With the technical precision required for today’s manufacturing processes, Rod Emory’s creative team needed to marry old-world fabrication techniques with the latest 3D tools and 3D printing from Quickparts. This combination of scan/design technology and rapid prototyping came in handy when a customer asked Emory to help restyle the windshield frame for an early Porsche Roadster.
“Our customer wanted to update the windshield design with a lower and leaner profile than the original, while still paying tribute to the car’s design aesthetics,” said Rod Emory. Using data points acquired by scanning, we were able to restyle the “A-pillars” (the parts of the windshield frame that bookend the glass) within the existing parts’ footprint.”

Since computer simulations can only communicate so much, the Emory team wanted to check the new part’s size and fit on the real-life car before committing to full production. So, they decided to 3D print a prototype with help from Quickparts, an on-demand 3D parts printing service whose customers quickly receive no-obligation quotes for their parts while offering fast online workflows and expert advice.
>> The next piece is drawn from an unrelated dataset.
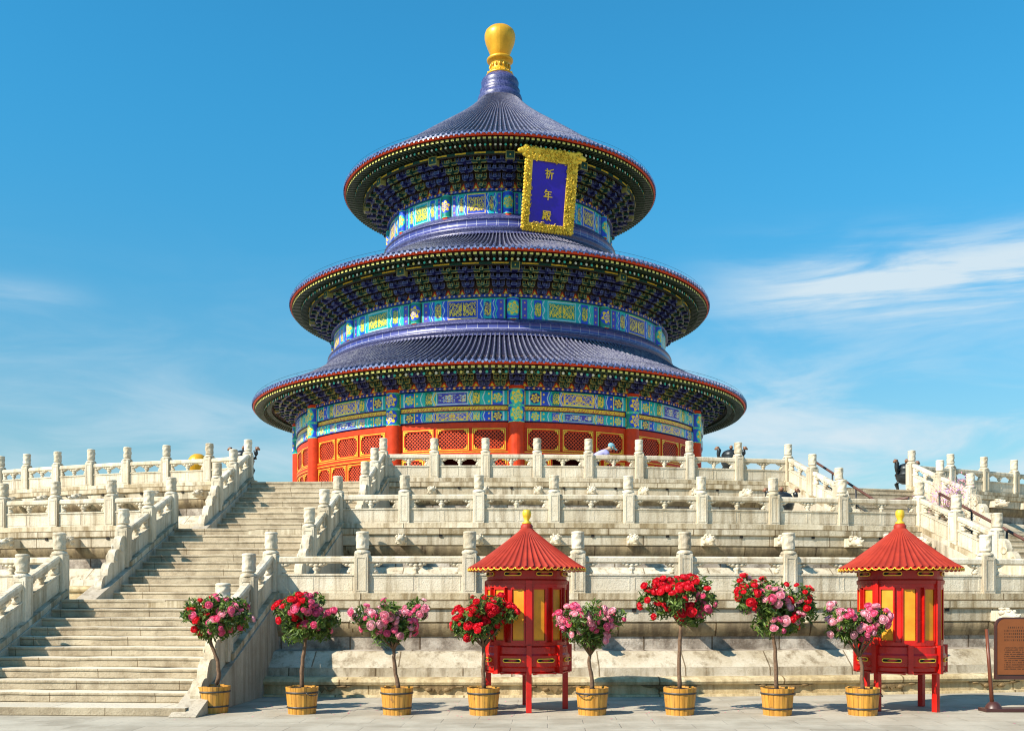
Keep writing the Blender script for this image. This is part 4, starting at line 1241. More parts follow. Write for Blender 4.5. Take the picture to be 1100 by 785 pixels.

Rod explained that, “Quickparts understands the challenges customers face while sourcing this type of service and the need for comprehensive information and material choice. Their website was easy to navigate. We uploaded our model, talked to customer support about the best printing processes for our part and their respective prices, then plotted a path forward.”

Emory settled on SLA output, using an ABS-like grey material. The part arrived quickly within a five-day turnaround in total. Once the part came in it was test-fit into the vehicle while the customer watched, and who then immediately provided feedback about the design. According to Rod, “The 3D printed part itself had very high fidelity and a perfect finish. This kind of “closed-circuit” validation is critical to successful design processes and wouldn’t have been possible without 3D printing,” Rod said. “On a different kind of project, that print could even have been used as a finished part.”